Schreibt ausführlich, wie die Osterevangelien heute zur Erfahrung werden können. Solche sind gewiss Geschenk, Gnade; wir können uns bereiten, aber wie, darum geht es heute.

Wie können aus der Kirche Ausgetretene, wie können Jugendliche heute an ihre Jesus- und Christus- Begegnungen herangeführt werden? – Da ist mehr zu machen, als heute geschieht.

Die bloße Wiederholung liturgietheologischer Behauptungen wie: „In der Liturgie vollzieht sich das Werk unserer Erlösung“, reißt niemand vom Hocker.

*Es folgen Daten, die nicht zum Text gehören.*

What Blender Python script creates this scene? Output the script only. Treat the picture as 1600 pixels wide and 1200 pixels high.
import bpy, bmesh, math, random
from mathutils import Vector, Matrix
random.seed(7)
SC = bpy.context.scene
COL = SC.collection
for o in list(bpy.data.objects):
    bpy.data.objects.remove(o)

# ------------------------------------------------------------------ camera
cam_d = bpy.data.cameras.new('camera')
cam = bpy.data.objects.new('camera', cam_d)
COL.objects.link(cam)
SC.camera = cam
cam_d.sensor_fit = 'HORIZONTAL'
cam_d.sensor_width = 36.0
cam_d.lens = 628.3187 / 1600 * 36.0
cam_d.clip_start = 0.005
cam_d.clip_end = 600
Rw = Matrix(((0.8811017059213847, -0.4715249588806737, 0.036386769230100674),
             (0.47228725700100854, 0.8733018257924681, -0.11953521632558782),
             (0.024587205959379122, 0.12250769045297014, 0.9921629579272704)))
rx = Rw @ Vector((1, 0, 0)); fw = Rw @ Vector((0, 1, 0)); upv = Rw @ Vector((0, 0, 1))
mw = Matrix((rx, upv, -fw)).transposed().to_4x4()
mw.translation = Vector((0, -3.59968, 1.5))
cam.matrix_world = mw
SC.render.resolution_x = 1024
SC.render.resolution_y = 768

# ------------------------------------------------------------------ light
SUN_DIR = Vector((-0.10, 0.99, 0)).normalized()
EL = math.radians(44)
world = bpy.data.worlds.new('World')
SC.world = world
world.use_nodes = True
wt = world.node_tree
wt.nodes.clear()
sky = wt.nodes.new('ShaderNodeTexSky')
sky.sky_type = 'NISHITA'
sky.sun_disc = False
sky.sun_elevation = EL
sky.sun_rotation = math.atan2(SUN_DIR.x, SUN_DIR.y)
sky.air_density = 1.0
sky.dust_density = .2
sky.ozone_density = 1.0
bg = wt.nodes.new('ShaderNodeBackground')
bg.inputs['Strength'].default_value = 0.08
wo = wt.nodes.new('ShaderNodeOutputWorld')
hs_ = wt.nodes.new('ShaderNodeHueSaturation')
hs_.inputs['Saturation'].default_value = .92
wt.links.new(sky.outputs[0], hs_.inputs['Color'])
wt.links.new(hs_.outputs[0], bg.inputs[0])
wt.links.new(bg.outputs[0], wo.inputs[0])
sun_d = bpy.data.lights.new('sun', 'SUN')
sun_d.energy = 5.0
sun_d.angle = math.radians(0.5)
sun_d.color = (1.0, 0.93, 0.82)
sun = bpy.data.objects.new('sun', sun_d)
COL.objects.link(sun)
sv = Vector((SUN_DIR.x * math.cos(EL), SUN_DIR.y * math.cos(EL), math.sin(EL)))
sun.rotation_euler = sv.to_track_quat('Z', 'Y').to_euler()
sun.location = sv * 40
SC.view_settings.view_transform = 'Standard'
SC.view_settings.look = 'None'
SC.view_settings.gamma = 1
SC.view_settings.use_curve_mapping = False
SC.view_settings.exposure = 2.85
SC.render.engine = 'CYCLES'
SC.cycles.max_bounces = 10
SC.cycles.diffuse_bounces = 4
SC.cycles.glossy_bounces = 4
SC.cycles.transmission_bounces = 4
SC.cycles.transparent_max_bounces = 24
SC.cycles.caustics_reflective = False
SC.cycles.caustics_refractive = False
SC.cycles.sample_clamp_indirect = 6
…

Die Gottesfrage ist heute ein interreligiöses Problem. Wie kann Gott heute erfahren werden bei gesunder psychischer Verfassung? Wenn wir da nicht weiterkommen, können wir uns alle anderen liturgischen Überlegungen ziemlich sparen.

Ich danke Ihnen, dass Sie bis hierher gelesen haben, aber auch grundsätzlich für gd!”